I scanned my notes rather quickly, looking for problems. I would soon be preaching amidst a gathering throng of Kenyans. Was there an allusion somewhere in here to America culture? Were there idioms that would make no sense to these saints? Was there a hint of technical jargon connected to theological controversies that had not yet crossed the Atlantic? Truth be told, I was more nervous than I have been in a long time. Nairobi West Presbyterian Church is neither tiny (which tends to make me more nervous than large crowds) nor massive (which tends to make some others more nervous.) The pews were, however, filled with a rather mixed crowd- most of them local, but a decent sized contingent of those who had been travelling with me from these United States.
My text that morning was : 1-3 wherein John enjoins us first to see how very much our heavenly Father loves us that He allows us to be called His children, and ends reminding us that we will be purified as we hold on to this precious hope, that when He returns we will be like Him, for we will see Him as He is. This text means rather a great deal to me. There are two of the promises I dealt with in my book Believing God: 12 Biblical Promises Christians Struggle to Accept. My notes began with an allusion to Dr. John Gerstner, a hero to me, and to my hero, my father. That would have to go. They included a story about a whole set of my heroes from when I was a boy, the Pittsburgh Steelers. That would have to go. There was a reference to our recalcitrant Pelagianism. I probably wouldn’t have time to explain that, so it would have to go.
As I thought through these things the panic began to subside. This, after all, is what I’m supposed to do. Knowing your audience is critical to effective communication. What I lacked in knowing about whom my audience was, I made up for with what I knew they weren’t- Not students of the history of twentieth century Presbyterian history, not fans of the NFL, and not versed in the long list of heretics vanquished by Saint Augustine.
This, in turn, reminded me that I really did know a thing or two about those gathered in worship. Africans and Americans, men and women, young and old, these together were sinners saved by grace. These together had been regenerated, redeemed, and adopted. These together, like me, struggled to believe it. They, like me, needed to know the fullness of the promises of God. And so I relaxed, and I preached.

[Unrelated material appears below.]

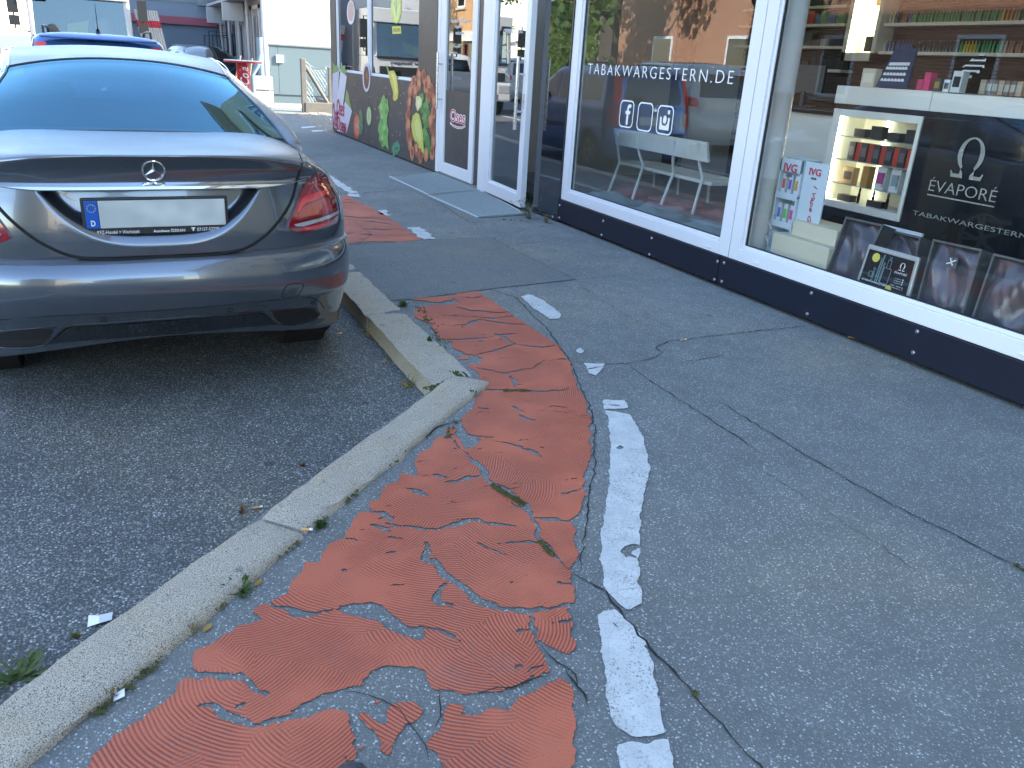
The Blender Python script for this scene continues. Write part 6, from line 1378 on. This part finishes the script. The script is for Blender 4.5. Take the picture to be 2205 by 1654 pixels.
van, vbv, VB = small_car('white_van', 'white people carrier driving past, mirrored in the shop window', 'car', (-3.3, 13.2, ROAD), 0, M_WHITECAR, VAN, dict(
  arches=((.82, .32), (3.52, .32)), ar=.36, wr=.315, track=.78,
  rear=[('rear_window', M_GLOSSBLK, [(-.62, 1.10), (.62, 1.10), (.54, 1.52), (-.54, 1.52)], False), ('tail_light', M_TAILB, [(.62, .92), (.86, .95), (.82, 1.10), (.66, 1.08)], True), ('number_plate', M_WHITE, [(-.26, .80), (.26, .80), (.26, .91), (-.26, .91)], False)],
  side=[('side_window', M_GLOSSBLK, [(.45, 1.14), (1.15, 1.12), (1.15, 1.50), (.65, 1.52)]), ('side_window', M_GLOSSBLK, [(1.22, 1.12), (2.1, 1.11), (2.1, 1.52), (1.22, 1.52)]), ('side_window', M_GLOSSBLK, [(2.18, 1.11), (3.2, 1.11), (2.75, 1.45), (2.5, 1.53), (2.18, 1.53)])],
  front=[('windscreen', M_GLOSSBLK, [(-.7, 1.13), (.7, 1.13), (.6, 1.5), (-.6, 1.5)], False), ('headlight', M_LAMPW, [(.5, .75), (.84, .8), (.82, .95), (.55, .92)], True), ('grille', M_BLACKPL, [(-.45, .45), (.45, .45), (.5, .68), (-.5, .68)], False)]))
dup(van, (-4.6, 31, ROAD), 0, 'white van far down the street at the left edge of the photo')
# ---------------- truck
TY, TX = 24., -.48
tr = thing('truck', 'white truck facing the camera beyond the parked cars', 'truck', (TX, TY, ROAD))
TB = lambda mb, nm, m_, par=None, **k: mb.build(nm, m_, par or tr, world=False, **k)
W2 = 1.13; zw0, zw1 = 1.47, 2.33
cabm = MB(); cabm.box((-W2, .10, .95), (W2, 1.9, zw0)); cabm.box((-W2, .12, zw1+.04), (W2, 1.9, 2.75))
for sg in (-1, 1):
    cabm.prism([(sg*1.02, .06, zw0), (sg*W2, .10, zw0), (sg*W2, .24, zw1+.06), (sg*.99, .20, zw1+.06)], (0, .12, 0)); cabm.box((sg*W2, 1.0, zw0), (sg*(W2-.05), 1.9, zw1+.05))
cabm.box((-W2, 1.85, .95), (W2, 1.9, 2.7))
TB(cabm, 'cab', M_WHITECAR, bevel=.03)
TB(MB().prism([(-1.02, .09, zw0), (1.02, .09, zw0), (.99, .22, zw1+.04), (-.99, .22, zw1+.04)], (0, .012, 0)), 'windscreen', M_TRUCKGLASS)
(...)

It turns out we had only one challenge flowing from our different cultures. I had to adjust to this- the constant refrain of encouraging “AMEN!”’s coming from the pews. My problem wasn’t losing my train of thought. My problem was keeping from crying while this refrain preached back to me what I needed to hear. In an age where experts encourage us to contextualize the gospel, what a joy to find that the gospel fits in any context where there are sinners in need of grace. Jesus told us where to preach- Jerusalem, Judea, Samaria and the outermost parts of the world. Jesus told us what to preach, that through Him our warfare has ended, and we are made the children of God. Nothing could be more simple, nor more powerful.
This works even with American college students who are from a very large but closed culture.